My son Drew received a pile of money for Christmas when he was ten. He had seen the advertisements running on television, so he went to the mall and plopped down nearly the whole wad of cash on an Air Hog plane. I mean, how could he miss? This is what the company promised on the box.
“Precision designed and patented, Air Hogs R.A.I.D. engine is built to the strictest tolerances and starts every time! Just pump it up and watch it fly over a hundred yards at altitudes of up to 100 feet! Pump up the plane, turn the propeller, and listen to the roar of the engine! Give it a throw and watch the incredible power of this flying wonder.”
Hog is right! Drew and I never were able to get that pig off the ground. Ever. We worked at it for hours. We tried everything, including turning the wings around and having the propeller turn backwards. Exasperated, we shoved it back into the box and shelved it.
That same week, I was launching a series on Ephesians in my church. The book of Ephesians has three chapters explaining what Christ has done for us, followed by three chapters on how we can, and should, live because of what He has done. And between these two sections is this Air Hog-like promise:
“When I think of the wisdom and scope of God’s plan (for us!) I fall to my knees and pray to the Father, the Creator of everything in heaven and on earth. I pray that from his glories, unlimited resources he will give you mighty inner strength through his Holy Spirit. And I pray that Christ will be more and more at home in your hearts as you trust in him. May your roots go down deep into the soil of God’s marvelous love. And may you have the power to understand, as all God’s people should, how wide, how long, how high, and how deep his love really is. May you experience the love of Christ, though it is so great you will never fully understand it. Then you will be filled with the fullness of life and power that comes from God. Now glory be to God! By his mighty power at work within us, he is able to accomplish infinitely more that we would ever dare to ask or hope. “ (Ephesians 3:14-19)

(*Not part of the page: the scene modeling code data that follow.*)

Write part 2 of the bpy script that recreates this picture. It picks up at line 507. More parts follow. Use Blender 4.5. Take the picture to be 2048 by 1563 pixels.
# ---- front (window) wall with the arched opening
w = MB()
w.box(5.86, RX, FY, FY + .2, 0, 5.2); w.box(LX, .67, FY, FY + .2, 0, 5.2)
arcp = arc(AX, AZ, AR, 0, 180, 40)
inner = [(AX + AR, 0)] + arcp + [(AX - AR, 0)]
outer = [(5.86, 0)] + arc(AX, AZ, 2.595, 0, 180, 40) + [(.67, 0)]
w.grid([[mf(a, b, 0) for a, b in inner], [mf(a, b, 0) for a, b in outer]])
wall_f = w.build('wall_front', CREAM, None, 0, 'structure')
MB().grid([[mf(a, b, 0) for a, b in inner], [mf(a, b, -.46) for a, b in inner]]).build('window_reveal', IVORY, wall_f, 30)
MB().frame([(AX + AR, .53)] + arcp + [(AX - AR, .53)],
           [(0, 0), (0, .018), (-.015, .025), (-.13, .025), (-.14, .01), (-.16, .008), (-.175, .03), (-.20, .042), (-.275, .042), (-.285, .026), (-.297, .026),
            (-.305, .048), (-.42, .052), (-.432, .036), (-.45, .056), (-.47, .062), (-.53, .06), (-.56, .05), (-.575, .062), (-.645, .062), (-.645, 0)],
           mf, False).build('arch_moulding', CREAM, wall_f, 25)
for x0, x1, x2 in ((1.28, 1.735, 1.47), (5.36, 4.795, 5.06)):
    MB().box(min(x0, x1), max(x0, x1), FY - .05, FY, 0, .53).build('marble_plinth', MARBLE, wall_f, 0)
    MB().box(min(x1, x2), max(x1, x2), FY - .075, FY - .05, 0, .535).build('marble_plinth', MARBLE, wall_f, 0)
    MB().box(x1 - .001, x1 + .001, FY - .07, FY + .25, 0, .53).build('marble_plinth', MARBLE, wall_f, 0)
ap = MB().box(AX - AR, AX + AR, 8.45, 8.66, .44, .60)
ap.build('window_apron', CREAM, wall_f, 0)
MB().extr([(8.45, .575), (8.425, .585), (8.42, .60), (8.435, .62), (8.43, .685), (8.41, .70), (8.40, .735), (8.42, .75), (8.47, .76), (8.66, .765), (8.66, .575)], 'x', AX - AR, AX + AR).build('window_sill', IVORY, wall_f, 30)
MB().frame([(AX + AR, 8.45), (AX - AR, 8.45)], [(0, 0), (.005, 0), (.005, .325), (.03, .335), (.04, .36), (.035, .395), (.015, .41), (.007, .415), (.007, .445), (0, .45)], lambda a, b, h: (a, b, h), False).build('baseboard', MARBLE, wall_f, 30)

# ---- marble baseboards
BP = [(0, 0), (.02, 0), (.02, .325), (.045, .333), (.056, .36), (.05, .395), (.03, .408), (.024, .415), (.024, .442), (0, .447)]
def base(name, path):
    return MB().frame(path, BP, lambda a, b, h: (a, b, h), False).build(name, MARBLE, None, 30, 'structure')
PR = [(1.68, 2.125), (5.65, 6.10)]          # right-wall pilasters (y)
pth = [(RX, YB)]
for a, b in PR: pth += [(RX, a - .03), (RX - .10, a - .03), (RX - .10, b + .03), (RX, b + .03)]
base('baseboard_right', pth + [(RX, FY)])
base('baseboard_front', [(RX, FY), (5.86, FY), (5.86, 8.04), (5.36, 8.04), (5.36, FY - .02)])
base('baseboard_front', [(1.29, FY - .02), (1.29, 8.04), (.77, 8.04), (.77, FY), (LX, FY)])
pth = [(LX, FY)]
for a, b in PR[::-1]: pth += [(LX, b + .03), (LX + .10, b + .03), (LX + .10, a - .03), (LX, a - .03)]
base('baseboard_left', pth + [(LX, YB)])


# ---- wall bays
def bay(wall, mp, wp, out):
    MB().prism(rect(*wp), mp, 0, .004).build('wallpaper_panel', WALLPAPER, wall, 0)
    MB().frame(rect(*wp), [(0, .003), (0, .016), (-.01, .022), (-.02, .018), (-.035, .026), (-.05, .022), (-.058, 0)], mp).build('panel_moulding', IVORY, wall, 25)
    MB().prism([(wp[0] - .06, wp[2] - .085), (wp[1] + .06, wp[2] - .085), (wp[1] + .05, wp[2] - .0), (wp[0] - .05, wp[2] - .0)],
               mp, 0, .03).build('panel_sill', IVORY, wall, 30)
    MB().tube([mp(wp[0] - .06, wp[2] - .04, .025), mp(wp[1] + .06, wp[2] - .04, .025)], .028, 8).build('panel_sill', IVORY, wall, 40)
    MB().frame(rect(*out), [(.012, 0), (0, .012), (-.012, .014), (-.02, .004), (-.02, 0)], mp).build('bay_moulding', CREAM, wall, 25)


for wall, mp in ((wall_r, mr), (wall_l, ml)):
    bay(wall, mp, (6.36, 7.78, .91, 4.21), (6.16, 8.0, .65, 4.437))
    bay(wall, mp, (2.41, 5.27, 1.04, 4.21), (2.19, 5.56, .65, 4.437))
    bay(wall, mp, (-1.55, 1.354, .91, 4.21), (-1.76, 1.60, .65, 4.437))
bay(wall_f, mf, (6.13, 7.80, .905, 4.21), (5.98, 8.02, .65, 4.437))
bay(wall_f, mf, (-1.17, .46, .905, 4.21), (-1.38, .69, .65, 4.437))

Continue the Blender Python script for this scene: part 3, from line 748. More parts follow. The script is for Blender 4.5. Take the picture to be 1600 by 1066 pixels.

Wow. Talk about a marketing! I mean, how could we miss? So many of us have plopped down our lives on Jesus and the Gospel and that promise that he can not only give us eternity, but help our lives fly well here and now.
To paraphrase Dr. Phil, “How’s that Gospel-thing workin’ for ya right now?” Have you worked and worked at it? Tried everything to get lift but can’t seem to get a new life off the ground? Thinking about shelving the whole thing, concluding the Gospel is hype, or maybe you’re a lemon?
I wondered that about Drew’s Air Hog. Then a few weeks after we got it, I used our failed Wright Brothers’ experience as an illustration in the Ephesians series I mentioned. Later that afternoon, I got an email from a woman, named Heather, in my inbox regarding her husband, Jeff, who coincidently, was a pilot for Continental Airlines.
“Jeff got an AirHog plane for Christmas and he flew it for three hours. He loved it.”
Which got me thinking. As with the Air Hog, the claims the Gospel advertised in Ephesians 3, and elsewhere, are not hype. We didn’t get a lemon. The problem is user-error.
Jesus’ Great Invitation, the gospel
That’s why each of us should accept Jesus’ Great Invitation and join him in the yoke of intimate apprenticeship with him. And that is one reason to faithfully attend worship at your church, and be connected to a smaller community within the faith community, consistently probing God’s word, hearing the in-the-yoke stories of others, and applying what we learn. In doing so, we can get airborne as apprentices of Jesus. “… accomplish infinitely more than I could ever dare to ask or hope.”